Which is also why those who seek to create a ‘Modi versus Gadkari’ saffron battle within are building a fantasy narrative. Unless there is a complete meltdown and the BJP loses more than a 100 Lok Sabha seats in comparison to 2014, there is little chance of an alternate leadership emerging to Mr Modi. In the run-up to the 2014 elections too, there was a similar ‘160 club’ notion that was pushed by those who felt that the BJP would not cross a certain threshold and would therefore need a leader who was more amenable to coalition politics. The Modi wave that propelled the BJP to an astounding 282 seats ensured that all such political assumptions were quickly set aside.
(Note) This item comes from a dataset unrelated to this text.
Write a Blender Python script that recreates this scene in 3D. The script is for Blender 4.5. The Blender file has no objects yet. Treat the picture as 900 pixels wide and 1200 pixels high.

Which is why even well-wishers of Mr Gadkari would probably be better advised not to push his candidature too far lest yet another Maharashtrian bites the dust in the manipulative power politics of the Hindi heartland.

Post-script: Earlier this week, Sharad Pawar claimed that he was ‘worried’ for Mr Gadkari as he was being projected as an alternative to Mr Modi. Mr Pawar should know since he has never hidden his prime ministerial ambitions in the past. In the byzantine world of national politics, it pays sometimes to stay under the radar for as long as possible.